Título: Famílias de brasileiros são resgatadas
Autor: Marinho, Antônio; Farah, Tatiana
Fonte: O Globo, 22/03/2011, O Mundo, p. 31

Missões do consulado encontram decasséguis dias após a tragédia no Japão

TÓQUIO. A crise nuclear na usina de Fukushima monopolizou a atenção do mundo, mas as histórias de quem saiu com vida do litoral do Nordeste do Japão também simbolizam o sofrimento de um país que ainda levará muito tempo para se recuperar. Seis pessoas de uma mesma família, chefiada pelo brasileiro Ilton Hanashiro, foram encontradas no último fim de semana por uma missão enviada pelo consulado do Brasil à região arrasada por duas catástrofes naturais - terremoto e tsunami. Já estão em Saitama, nas proximidades de Tóquio, ainda abalados e tentando decidir o futuro. Perderam tudo. A cidade dos Hanashiro, Onagawa, com 11 mil habitantes, desapareceu, levada pela onda gigante. Metade da população morreu.

- É impossível descrever a situação naquela região, de difícil acesso. Não sobrou nada. Foi uma sorte encontrar os Hanashiro - contou a vice-cônsul Marcela Barbosa, que esteve nas províncias de Fukushima e Miyagi.

Hanashiro, que trabalha como operário, estava sem comunicação com o mundo. Passou o primeiro dia após a tragédia na neve, numa montanha, para escapar da inundação, até chegar a um ginásio transformado em abrigo, onde estão mais de 2,3 mil pessoas. Quando um jornalista japonês conseguiu entrar na cidade, Hanashiro pediu que ligasse para a filha, que mora em Santa Catarina. Só então ela pôde procurar o consulado, em Tóquio, e pedir ajuda para a família, que não estava nem na lista de desaparecidos. Durante uma semana, o brasileiro repetiu a mesma rotina: ficava horas na porta do ginásio, acreditando que alguém falando português acabaria aparecendo.

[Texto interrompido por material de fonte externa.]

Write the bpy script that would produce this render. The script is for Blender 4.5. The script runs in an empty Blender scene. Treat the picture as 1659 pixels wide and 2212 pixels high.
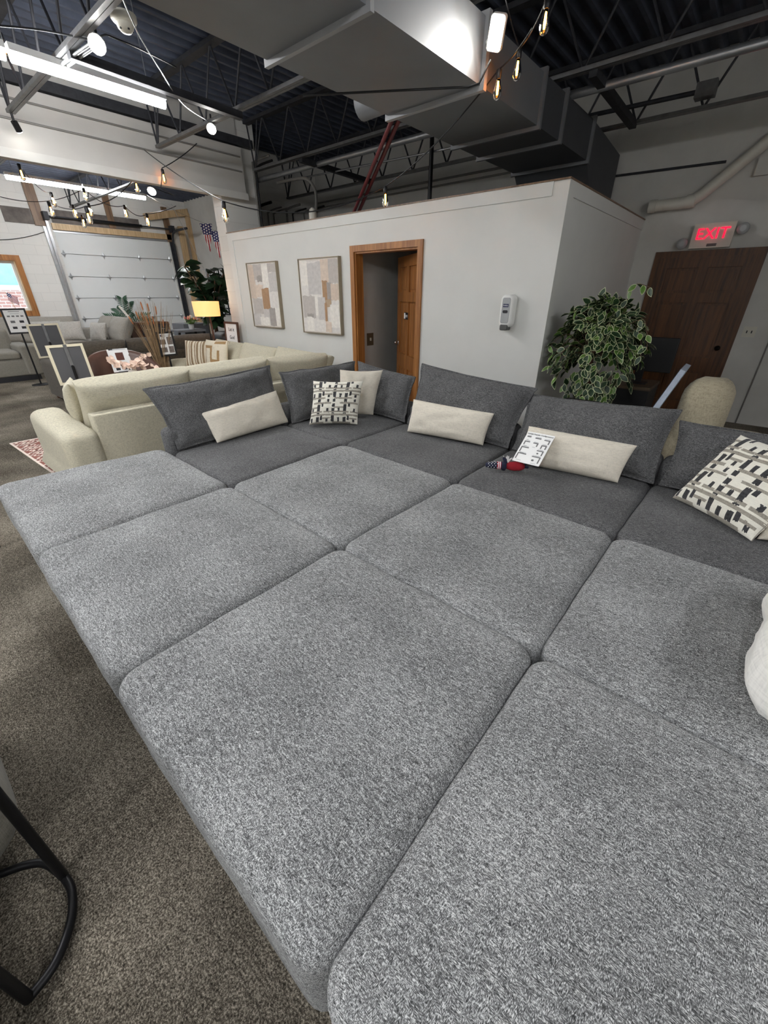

- Quando ele me viu, me abraçou sem falar nada e chorou muito - contou o empresário Walter Saito, brasileiro que foi como voluntário na missão do consulado, e se enrolou numa bandeira do Brasil para facilitar o contato com os imigrantes decasséguis. - Os abrigos estão lotados, as listas de brasileiros são incompletas e achei que a bandeira do Brasil seria um sinal importante, para chamar a atenção - contou ele.

Quatro dias a pão e água, dormindo num mercado

Dez pessoas foram resgatadas e levadas para Saitama. Outros brasileiros encontrados preferiram ficar na área de Sendai, por terem parentes japoneses. Na cidade de Ishinomaki, mais uma família foi achada: Shigeru Shinoyama, de 73 anos, e sua mulher, de 65. Os aposentados estavam num mercado quando a tragédia ocorreu e ficaram quatro dias dormindo ali, comendo pão e água, dividido entre um grupo grande, sem saber para onde ir. Foram ajudados por uma japonesa, ex-colega de fábrica, que os encaminhou a um abrigo e deu a eles uma sacola de comida. Ainda muito abalados, os dois não queriam conversar ontem, pediram para descansar, mas sua filha, Erica, em Saitama, disse que estão bem.

- Não sobrou nada do que eles tinham, mas ganharam a vida. Demorei cinco dias para saber se estavam vivos. É uma angústia que só quem sentiu pode entender - relatou Erica, trabalhadora de uma montadora.